“Nie ma większego rozczarowania niż to, gdy własna matka staje przeciw tobie i to w momencie, kiedy najbardziej jej potrzebujesz. Popełniłem w życiu nie jeden błąd, ale zawsze wiedziałem, że mogę liczyć na wsparcie najbliższych. To nie tak, że nie wyciągam wniosków ze swoich porażek, po prostu błądzić jest rzeczą ludzką. Otworzyłem się przed matką, powiedziałem najbardziej skrywany sekret, a ona obróciła wszystko przeciw mnie!”
Od zawsze miałem z mamą świetny kontakt
Jestem jedynakiem i można śmiało powiedzieć, że oczkiem w głowie mamy. Tak było od zawsze. Ojciec często miał jej za złe, że zawsze staje w mojej obronie, jego zdaniem to uczy mnie, że mogę robić, co chce. Guzik prawda. W moim odczuciu wsparcie mamy, dawało mi prawo do popełniania i naprawiania błędów. Stare przysłowie nawet mówi, że człowiek uczy się na błędach.
Nie mam takiego poczucia, że nadużywałam dobroci mojej mamy. Od małego miałem z nią genialny kontakt. Nie pracowała i zawsze miała dla mnie masę czasu. Moje dzieciństwo było mega. Mama odprowadzała mnie do przedszkola, potem szkoły, w domu był ciepły obiadek i posprzątane. Moi koledzy uwielbiali do mnie wpadać, zawsze mogliśmy liczyć na przekąski, mama wymyślała nam super zabawy. Kumple zawsze zazdrościli mi mojego domu.

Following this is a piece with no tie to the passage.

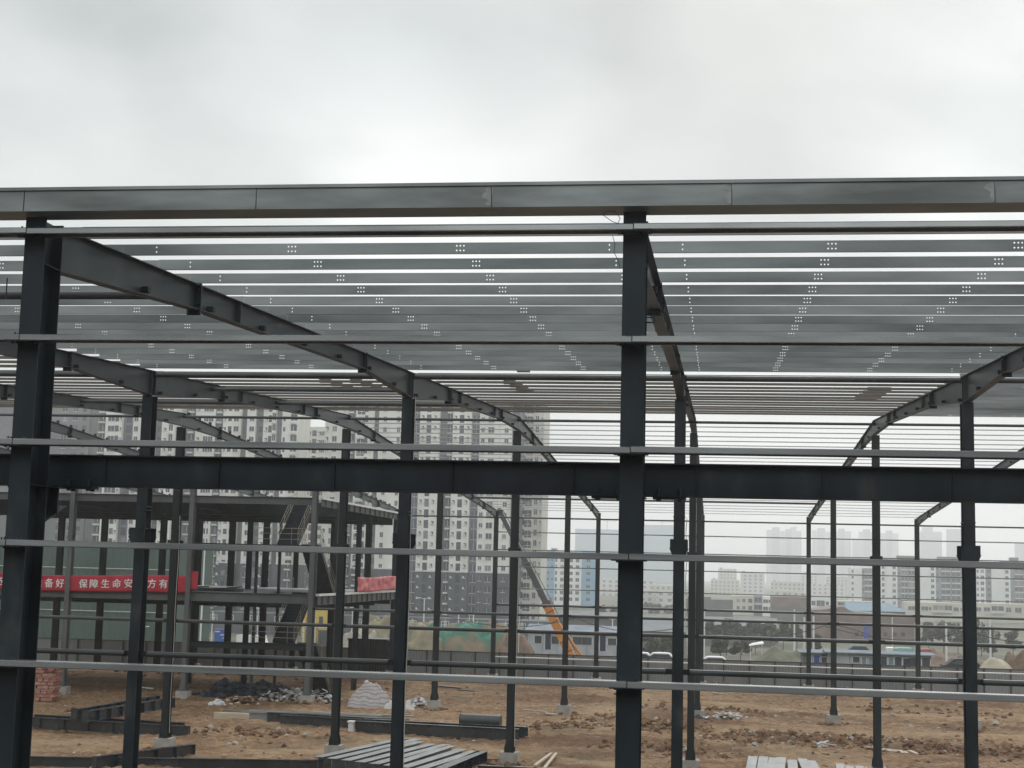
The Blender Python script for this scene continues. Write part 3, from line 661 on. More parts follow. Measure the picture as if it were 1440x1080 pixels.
for zt in (8.62, 2.84):
    q = MB(); q.box(-18.7, -14.95, 68.46, 69.5, zt-.08, zt); q.build('landing', M['steel'], st)
    q = MB()
    for h in (.35, .68, 1.0): q.tube((-18.7, 68.55, zt+h), (-15.2, 68.55, zt+h), .012, 8)
    for x in (-18.7, -17.6, -16.5, -15.3): q.tube((x, 68.55, zt), (x, 68.55, zt+1), .012, 6)
    q.build('handrail', M['rail'], st)
    q = MB()
    for h in (.35, .68, 1.0): q.tube((-18.7, 68.55, zt+h), (-18.7, 69.5, zt+h), .018, 8)
    q.build('handrail', M['rail'], st)
for x in (-18.6, -15.0):
    for y in (68.7, 73.4): q = MB(); q.box(x-.08, x+.08, y-.08, y+.08, -.6, 8.5 if y < 70 else 11.3); q.build('post', M['steel'], st)

# red banner with the slogan, hung along the second floor edge
def cloth(x0, x1, z0, z1, y, nx_, nz, sag, name, m_, seed, lab, cat, axis='x', other=None):
    rr = random.Random(seed); vs = []; fs = []
    for i in range(nx_+1):
        for k in range(nz+1):
            u, v = i/nx_, k/nz; x = x0+(x1-x0)*u
            z = z0+(z1-z0)*v - sag(u)*(.55+.45*v)
            w = .05*noise.noise(Vector((x*1.3, z*2.2, seed)))+.03*noise.noise(Vector((x*4, z*5, seed+2)))
            vs.append((x, y+w, z) if axis == 'x' else (y+w*2, x, z))
    for i in range(nx_):
        for k in range(nz):
            a = i*(nz+1)+k; fs.append((a, a+nz+1, a+nz+2, a+1))
    me_ = bpy.data.meshes.new(name); cx, cy, cz = vs[0]
    me_.from_pydata([(a-cx, b-cy, c-cz) for a, b, c in vs], [], fs); me_.materials.append(m_); me_.polygons.foreach_set('use_smooth', [True]*len(fs))
    o = bpy.data.objects.new(name, me_); o.location = (cx, cy, cz); COL.objects.link(o)
    so = o.modifiers.new('thickness', 'SOLIDIFY'); so.thickness = .006
    return tag(o, lab, cat)
BY = 67.98
bsag = lambda u: .16*math.sin(math.pi*min(1, u/.74))**.8 if u < .74 else -.05*(u-.74)
pa, pb = at(-40, 830, BY), at(266, 832.5, BY)
bx0, bx1, bz0 = pa.x, pb.x, 5.66
ban = cloth(bx0, bx1, bz0, bz0+1.0, BY, 120, 8, bsag, 'slogan_banner', M['red'], 5, 'long red banner with white slogan lettering tied along the second floor', 'banner')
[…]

Ojciec był zdecydowanie inny. Chciał mnie wychowywać twardą ręką i często krytykował, że mama jest zbyt pobłażliwa. Ja odbieram to zupełnie inaczej. Jestem wdzięczny mamie, że stworzyła mi bezpieczną przestrzeń, obdarzyła zaufaniem i wybaczała nawet wtedy, gdy świat mnie przekreślał. To zbudowało między nami silną więź.
Mama mnie odrzuciła
Dorosłem, założyłem własną rodzinę i nadal miałem bliską więź z mamą. Pomagała mi, doradzała, wspierała. Przy każdej kłótni z żoną mogłem liczyć na jej radę. Żebyście nie myśleli, że zawsze stawała po mojej stronie, oo nie. Nie raz naprostowała mnie i jak było trzeba, solidnie ochrzaniła. Mimo to ja zawsze wiedziałem, że robi wszystko dla mojego dobra.
Wszystko w moim życiu się nagle zmieniło. I przez moją matkę. Przyznaję bez bicia, odwaliłem numer na delegacji. Nie byłem jedyny, kumple też poszaleli. Umówiliśmy się, że wszystko, co wydarzyło się w Sanoku, zostaje w Sanoku. Zgubiła mnie jednak lojalność w stosunku do mamy. Tak mnie to gryzło, że zwierzyłem się z tego sekretu. Powiedziałem jej szczerze, że trochę mnie poniosło z koleżanką i że mam wyrzuty sumienia.
Następnego dnia rozpętała się prawdziwa afera. Matka zadzwoniła do mojej żony i jej wszystko powiedziała. Do mnie skomentowała tylko sucho, że przyszedł czas, żebym ponosił konsekwencje swoich głupich decyzji. Bardzo mnie zawiodła.